Horst Koehler on Thursday announced his resignation on as head of the International Monetary Fund to become a candidate for the German presidency, a largely ceremonial job.

Koehler, who has headed the IMF since 2000, will be nominated as the presidential candidate of Germany’s center-right parties, an official in Germany said Thursday.

Koehler, 61, held a variety of posts in Germany’s ministries of economics and finance from 1976-1989.

Word of Koehler’s pending nomination followed a meeting in Berlin of the Christian Democratic Union, which lasted until early Thursday. The official, who spoke on condition of anonymity, said two smaller parties, the Bavaria-only Christian Social Union and the Free Democrats, had given their approval.

Koehler took the lead at the IMF after a bitter trans-Atlantic battle in which the United States rejected Germany’s first choice for the job, Caio-Koch Wesser, then a World Bank executive, as not sufficiently experienced.

Koehler had critics
At the time, some officials and business executives questioned whether he was up to leading a major financial organization at a time that it was heavily criticized for imposing wrenching economic reforms in exchange for emergency loans.

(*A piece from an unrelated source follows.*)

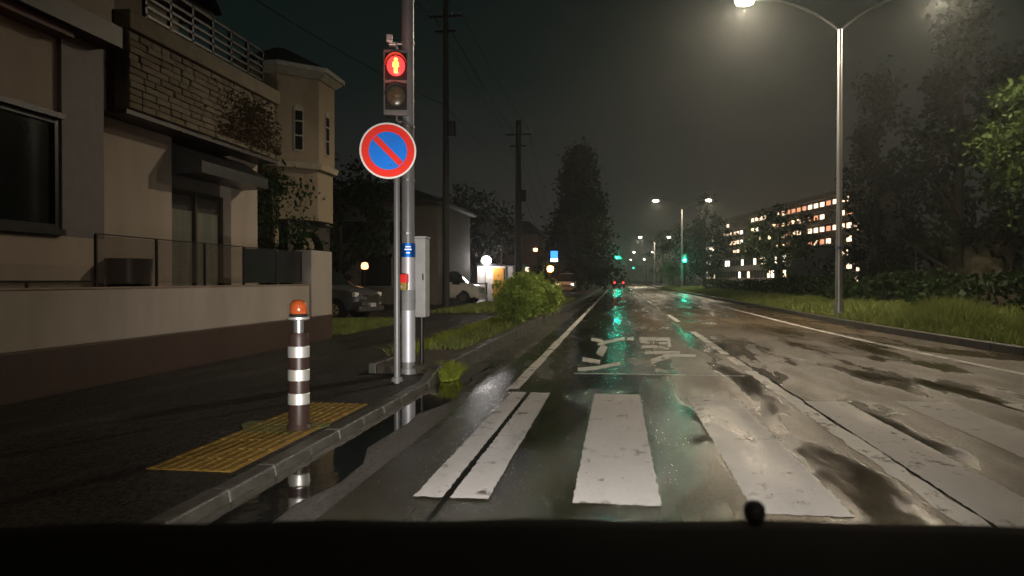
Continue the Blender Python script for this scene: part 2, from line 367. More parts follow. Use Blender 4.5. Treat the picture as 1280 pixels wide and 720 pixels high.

The search for a replacement for Koehler is likely to be discussed at a meeting of European Union finance ministers Monday, European officials said.

The president of the European Bank for Reconstruction and Development declined to comment Thursday on whether he would be interested in replacing Koehler.

Jean Lemierre of France succeeded Koehler at the bank, when the German left to become head of the IMF in 2000. Another possible candidate is Andrew Crockett, a Briton who formerly headed the Bank for International Settlements.

Under an informal agreement after World War II, when the IMF and the World Bank were established, the bank is headed by an American president and the fund is led by a European managing director.